Group mentoring differs from one-on-one mentoring in that the mentor meets with a group of mentees who have a desire for mentoring on a common issue which is relevant to their career development. There is a common desire for chance and movement towards a development goal. The details of the specific development goal for each mentee may differ from other mentees'. And the individual development processes can be different.
When mentor meets with several mentees at once, mentor cannot provide one-on-one counseling, guidance or coaching in the same way as in one-on-one mentoring. The relationship and focus between mentor and mentee is shared with other mentees in the group. This means that the expectations for mentor and mentees' roles and responsibilities in the group mentoring process are different than in one-on-one mentoring.
The shared responsibility
Mentor and mentees have shared responsibility for setting common development goals, the content of the meetings, bringing issues to the table and actively participating in the learing process.
The mentor's role and responsibility
The mentor must balance between focus on the indivudal and focus on the group and balance between using oneself and the group. Mentor must contribute as a facilitator for the group dynamic, help mentees with knowledge sharing and learning and when appopriate give inputs based on own experience. Mentor contributes by facilitating learning processes, which gives mentees co-learning and the opportunity to help others lean, while they take responsibility for their own learning through e.g. self reflection.

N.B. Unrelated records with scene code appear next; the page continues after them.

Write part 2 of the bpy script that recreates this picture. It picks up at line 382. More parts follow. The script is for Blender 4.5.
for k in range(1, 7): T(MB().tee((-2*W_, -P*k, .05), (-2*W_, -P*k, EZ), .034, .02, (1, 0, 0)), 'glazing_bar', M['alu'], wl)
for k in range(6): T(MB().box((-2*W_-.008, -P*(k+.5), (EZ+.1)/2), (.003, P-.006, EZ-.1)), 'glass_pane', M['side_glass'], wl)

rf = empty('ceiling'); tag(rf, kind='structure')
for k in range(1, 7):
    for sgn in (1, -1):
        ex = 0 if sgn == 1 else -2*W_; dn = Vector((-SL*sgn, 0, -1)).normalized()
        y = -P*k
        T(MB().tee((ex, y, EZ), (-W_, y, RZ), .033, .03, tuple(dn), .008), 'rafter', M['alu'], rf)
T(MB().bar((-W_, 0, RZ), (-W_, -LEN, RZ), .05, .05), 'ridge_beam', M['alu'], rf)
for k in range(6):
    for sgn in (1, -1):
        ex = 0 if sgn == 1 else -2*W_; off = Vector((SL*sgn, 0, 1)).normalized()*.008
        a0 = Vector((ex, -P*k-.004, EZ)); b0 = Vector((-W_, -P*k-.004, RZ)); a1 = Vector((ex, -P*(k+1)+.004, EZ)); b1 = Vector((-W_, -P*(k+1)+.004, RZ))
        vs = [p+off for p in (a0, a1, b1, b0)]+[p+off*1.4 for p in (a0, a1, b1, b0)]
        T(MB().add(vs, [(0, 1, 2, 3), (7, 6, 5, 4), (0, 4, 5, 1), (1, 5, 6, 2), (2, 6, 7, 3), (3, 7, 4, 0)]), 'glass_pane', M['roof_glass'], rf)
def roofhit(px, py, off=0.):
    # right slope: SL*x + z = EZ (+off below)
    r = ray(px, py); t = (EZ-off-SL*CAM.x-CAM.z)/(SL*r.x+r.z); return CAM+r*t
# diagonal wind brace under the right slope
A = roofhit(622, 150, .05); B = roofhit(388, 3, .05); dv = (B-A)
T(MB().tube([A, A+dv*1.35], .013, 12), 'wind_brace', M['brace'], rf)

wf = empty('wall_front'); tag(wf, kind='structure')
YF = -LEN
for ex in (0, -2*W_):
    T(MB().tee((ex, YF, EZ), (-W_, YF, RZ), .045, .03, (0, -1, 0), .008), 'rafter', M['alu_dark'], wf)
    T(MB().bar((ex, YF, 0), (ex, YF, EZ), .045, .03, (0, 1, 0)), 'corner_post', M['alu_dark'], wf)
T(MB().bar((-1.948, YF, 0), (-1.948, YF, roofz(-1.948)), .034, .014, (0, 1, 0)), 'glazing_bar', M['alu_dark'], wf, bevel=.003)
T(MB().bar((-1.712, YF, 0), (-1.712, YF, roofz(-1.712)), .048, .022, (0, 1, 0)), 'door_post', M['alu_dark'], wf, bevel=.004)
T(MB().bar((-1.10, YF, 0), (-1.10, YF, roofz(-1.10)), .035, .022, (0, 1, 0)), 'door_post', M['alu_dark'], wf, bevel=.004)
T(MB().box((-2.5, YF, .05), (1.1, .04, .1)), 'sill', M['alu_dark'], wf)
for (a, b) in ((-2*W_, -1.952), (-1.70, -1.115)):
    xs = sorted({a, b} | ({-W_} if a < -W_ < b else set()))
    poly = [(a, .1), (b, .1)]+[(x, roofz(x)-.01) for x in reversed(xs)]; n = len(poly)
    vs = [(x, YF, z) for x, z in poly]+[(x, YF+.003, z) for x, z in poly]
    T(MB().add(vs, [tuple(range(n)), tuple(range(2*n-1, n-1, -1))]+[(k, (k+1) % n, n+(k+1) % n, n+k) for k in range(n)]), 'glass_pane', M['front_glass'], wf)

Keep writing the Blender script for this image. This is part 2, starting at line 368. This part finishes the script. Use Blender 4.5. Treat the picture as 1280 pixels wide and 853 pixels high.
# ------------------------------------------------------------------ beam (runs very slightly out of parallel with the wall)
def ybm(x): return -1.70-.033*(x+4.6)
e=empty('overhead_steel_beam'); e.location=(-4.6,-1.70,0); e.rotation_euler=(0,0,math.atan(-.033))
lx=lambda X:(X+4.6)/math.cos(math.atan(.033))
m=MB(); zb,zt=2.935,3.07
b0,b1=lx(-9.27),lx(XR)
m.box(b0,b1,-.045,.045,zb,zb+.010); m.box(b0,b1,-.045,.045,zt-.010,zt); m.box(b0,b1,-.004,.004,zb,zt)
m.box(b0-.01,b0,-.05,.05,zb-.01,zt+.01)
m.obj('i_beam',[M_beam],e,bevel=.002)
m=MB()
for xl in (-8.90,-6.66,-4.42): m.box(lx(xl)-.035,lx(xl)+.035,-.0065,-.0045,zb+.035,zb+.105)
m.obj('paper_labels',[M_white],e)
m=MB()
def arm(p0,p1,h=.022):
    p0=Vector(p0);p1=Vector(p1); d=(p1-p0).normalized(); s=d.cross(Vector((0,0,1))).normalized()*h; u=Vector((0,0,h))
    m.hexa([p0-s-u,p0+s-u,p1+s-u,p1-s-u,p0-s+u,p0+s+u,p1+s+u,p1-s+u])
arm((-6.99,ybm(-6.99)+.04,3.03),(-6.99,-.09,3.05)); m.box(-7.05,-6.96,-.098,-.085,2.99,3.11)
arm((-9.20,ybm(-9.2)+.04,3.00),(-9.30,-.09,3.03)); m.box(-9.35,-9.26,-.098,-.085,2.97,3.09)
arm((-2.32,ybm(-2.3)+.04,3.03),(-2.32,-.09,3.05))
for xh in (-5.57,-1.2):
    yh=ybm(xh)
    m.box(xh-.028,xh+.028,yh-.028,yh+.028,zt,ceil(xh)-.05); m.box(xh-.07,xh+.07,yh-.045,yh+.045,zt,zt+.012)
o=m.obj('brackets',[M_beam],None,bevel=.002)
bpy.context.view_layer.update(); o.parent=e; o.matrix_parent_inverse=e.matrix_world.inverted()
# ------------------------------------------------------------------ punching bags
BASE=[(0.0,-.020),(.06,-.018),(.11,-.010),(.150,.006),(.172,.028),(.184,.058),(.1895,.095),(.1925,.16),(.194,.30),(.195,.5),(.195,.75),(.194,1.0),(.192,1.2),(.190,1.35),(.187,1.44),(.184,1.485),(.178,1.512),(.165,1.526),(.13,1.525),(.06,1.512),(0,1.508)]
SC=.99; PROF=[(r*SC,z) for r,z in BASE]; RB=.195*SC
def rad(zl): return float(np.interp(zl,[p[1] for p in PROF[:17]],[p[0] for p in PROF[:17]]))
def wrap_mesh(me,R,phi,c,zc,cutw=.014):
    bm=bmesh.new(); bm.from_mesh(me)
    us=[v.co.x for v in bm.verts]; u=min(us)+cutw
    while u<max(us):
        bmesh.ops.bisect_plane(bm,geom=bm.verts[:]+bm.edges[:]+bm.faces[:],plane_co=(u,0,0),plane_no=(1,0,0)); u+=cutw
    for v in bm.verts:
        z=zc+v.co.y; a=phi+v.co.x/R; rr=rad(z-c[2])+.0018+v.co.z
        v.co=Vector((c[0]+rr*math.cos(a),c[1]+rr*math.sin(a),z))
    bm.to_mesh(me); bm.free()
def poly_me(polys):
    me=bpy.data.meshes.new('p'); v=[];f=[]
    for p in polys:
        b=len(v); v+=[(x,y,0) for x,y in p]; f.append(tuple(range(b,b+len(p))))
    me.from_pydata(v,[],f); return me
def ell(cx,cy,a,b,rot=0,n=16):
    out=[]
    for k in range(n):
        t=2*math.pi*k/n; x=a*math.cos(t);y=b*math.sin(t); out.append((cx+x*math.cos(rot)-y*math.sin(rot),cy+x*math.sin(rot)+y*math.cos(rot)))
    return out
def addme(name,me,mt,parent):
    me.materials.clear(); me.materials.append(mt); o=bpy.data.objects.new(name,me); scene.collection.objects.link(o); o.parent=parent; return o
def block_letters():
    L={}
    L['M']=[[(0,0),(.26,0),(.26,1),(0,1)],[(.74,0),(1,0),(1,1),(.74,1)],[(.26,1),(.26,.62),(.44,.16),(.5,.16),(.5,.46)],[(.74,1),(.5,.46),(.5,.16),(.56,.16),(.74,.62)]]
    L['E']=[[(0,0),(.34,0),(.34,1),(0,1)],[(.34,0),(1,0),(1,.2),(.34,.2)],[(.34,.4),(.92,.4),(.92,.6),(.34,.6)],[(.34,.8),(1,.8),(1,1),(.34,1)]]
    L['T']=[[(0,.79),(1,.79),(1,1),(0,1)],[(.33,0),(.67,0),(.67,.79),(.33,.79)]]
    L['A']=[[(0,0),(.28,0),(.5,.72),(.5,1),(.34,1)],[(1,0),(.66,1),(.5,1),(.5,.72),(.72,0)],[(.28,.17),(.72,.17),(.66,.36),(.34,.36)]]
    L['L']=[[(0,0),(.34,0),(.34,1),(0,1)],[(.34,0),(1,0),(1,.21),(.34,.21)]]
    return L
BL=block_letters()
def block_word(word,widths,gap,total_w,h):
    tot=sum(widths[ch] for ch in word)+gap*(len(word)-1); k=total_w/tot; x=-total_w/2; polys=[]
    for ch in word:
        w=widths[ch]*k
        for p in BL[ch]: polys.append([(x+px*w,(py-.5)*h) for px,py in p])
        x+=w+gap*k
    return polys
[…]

Mentees' roles and responsibilities
Everyone in the goup contributes to learning and knowledge sharing. It can contribute to create a sense of cohesion and mutual understanding. Group mentoring provides the opportunity to establish a space for sharing career dreams, ambitions and concerns amongst the group members. It requres that mentees are willing to contribute their own problems, questions, perspectives, reflections and wonder in the group. It also requires that the individual mentee is open to other mentees' perspectives, questions and reflections on their own problem, listens to them and applies what the mentee finds relevant. The more the mentee gives of himself, the more the mentee will get back.
Mentees themselves are responsible for their own learning and for supporting learning by and with the other mentees in the group.